Pour autant, cette victoire ne se traduit pas dans les intentions de vote, notamment parce que l’ensemble des partis politiques, ou presque, ont fait de l’écologie l’un de leurs principaux thèmes de campagne pour le scrutin européen.
Banque climat, taxe carbone aux frontières, tribunal de justice climatique : ces propositions se retrouvent aussi bien dans les programmes de Nathalie Loiseau, Manon Aubry, Raphaël Glucksmann ou Benoît Hamon. Et quand la liste Europe Écologie propose d’investir 500 milliards d’euros en cinq ans sur la transition écologique, la liste Renaissance (LREM-MoDem-Agir) surenchérit en proposant 1 000 milliards d’euros d’investissements, tandis que la Liste citoyenne du printemps européen de Benoît Hamon table carrément sur 2 500 milliards d’euros.
"Ce que je dis devant vous, je le fais au Parlement européen"
Dans ce contexte, Yannick Jadot tente de revendiquer la légitimité d’Europe Écologie sur les questions environnementales en répétant à longueur d’interviews que son parti, contrairement aux autres, est "cohérent". "Ce que je dis devant vous, je le fais au Parlement européen, a-t-il de nouveau affirmé, mardi 14 mai, sur France 24. Les années où j’ai exercé, où les écologistes ont exercé au Parlement européen, c’est notre crédibilité. Au Parlement européen, toutes les avancées sur l’environnement, sur la santé, c’est parce qu’il y a un groupe vert constitué qui est au cœur de ces dynamiques."

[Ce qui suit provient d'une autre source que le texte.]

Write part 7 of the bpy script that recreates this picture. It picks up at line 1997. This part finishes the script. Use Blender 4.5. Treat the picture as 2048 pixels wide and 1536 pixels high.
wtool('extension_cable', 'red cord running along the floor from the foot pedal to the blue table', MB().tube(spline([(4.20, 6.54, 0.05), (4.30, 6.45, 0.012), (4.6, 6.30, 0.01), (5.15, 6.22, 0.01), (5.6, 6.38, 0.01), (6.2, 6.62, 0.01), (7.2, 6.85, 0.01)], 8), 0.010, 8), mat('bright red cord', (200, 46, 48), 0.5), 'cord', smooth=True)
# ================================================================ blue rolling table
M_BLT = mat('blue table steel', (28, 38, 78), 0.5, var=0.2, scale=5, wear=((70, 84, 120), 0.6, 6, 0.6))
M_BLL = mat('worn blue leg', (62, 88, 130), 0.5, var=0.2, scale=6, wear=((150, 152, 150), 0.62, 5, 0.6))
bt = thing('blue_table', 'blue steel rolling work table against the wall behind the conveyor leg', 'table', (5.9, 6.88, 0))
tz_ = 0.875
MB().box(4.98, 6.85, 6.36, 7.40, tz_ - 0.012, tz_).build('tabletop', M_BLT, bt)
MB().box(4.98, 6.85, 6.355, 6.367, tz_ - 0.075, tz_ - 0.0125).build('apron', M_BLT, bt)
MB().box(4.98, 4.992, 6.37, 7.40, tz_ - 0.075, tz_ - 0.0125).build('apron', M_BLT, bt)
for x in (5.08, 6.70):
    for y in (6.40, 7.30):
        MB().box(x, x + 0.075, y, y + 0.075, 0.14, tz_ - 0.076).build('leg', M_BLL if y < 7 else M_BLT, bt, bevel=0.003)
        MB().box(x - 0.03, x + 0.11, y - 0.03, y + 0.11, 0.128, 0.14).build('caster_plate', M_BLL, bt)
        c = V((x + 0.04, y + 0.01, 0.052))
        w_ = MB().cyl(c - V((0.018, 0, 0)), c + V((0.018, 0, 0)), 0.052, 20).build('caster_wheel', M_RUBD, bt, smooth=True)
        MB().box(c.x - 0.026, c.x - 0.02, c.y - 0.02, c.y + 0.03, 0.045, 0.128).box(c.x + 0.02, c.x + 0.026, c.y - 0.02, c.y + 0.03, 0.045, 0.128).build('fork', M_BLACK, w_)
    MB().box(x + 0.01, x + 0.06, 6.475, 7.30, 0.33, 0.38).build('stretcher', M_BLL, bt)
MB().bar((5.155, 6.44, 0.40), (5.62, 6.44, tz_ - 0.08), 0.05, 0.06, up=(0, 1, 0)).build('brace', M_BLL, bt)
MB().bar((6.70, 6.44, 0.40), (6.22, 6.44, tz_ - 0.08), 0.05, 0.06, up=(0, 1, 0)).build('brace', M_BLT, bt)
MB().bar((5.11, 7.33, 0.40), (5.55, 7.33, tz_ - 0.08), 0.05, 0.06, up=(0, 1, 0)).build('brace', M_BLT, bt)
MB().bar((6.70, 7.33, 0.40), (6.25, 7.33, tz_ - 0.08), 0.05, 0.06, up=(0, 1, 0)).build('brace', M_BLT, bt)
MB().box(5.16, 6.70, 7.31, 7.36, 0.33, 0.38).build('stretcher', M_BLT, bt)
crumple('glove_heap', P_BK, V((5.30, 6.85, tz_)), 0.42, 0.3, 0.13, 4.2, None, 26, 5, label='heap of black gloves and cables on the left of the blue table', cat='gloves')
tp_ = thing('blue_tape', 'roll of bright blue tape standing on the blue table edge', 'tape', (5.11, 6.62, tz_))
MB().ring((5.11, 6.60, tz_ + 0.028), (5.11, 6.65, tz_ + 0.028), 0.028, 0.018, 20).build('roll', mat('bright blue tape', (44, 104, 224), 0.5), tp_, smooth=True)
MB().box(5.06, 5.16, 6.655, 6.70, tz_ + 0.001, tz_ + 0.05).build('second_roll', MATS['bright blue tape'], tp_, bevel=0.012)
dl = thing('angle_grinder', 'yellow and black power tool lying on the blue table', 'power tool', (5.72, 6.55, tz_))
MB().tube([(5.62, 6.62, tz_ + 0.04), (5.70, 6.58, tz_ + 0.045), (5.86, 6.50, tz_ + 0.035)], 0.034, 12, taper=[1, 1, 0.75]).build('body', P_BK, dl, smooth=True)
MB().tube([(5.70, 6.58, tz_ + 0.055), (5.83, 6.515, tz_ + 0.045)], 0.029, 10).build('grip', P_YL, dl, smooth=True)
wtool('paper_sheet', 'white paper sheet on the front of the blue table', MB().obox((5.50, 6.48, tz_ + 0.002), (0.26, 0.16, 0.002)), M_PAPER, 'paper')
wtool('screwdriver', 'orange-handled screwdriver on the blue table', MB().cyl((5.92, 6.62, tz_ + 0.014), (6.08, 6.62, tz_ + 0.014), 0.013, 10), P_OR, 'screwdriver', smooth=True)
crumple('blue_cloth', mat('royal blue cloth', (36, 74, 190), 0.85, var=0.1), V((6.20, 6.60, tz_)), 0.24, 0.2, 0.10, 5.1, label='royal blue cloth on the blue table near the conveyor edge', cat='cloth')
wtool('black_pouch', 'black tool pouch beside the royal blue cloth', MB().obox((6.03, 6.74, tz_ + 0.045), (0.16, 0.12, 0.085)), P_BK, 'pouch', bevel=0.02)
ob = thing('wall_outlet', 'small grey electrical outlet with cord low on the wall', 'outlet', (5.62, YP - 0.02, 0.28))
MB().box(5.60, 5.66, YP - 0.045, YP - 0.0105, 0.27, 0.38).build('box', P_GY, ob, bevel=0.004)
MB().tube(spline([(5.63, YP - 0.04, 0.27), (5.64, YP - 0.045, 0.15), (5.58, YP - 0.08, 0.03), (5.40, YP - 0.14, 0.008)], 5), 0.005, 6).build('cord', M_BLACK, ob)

Le député européen ne manque également jamais une occasion de souligner les incohérences de ses adversaires. Sur Nathalie Loiseau, il rappelle que l’ancienne ministre des Affaires européennes souscrit à "tous les accords de libre-échange qui participent de la malbouffe, de la souffrance animale, de l’emballement climatique et de la disparition de nos paysans". Et sur Raphaël Glucksmann et la liste Place publique-Parti socialiste, il précise que le candidat socialiste au poste de président de la Commission européenne est Frans Timmermans, son actuel vice-président, "qui est pour le dumping fiscal, pour les accords de libre-échange, pour le glyphosate".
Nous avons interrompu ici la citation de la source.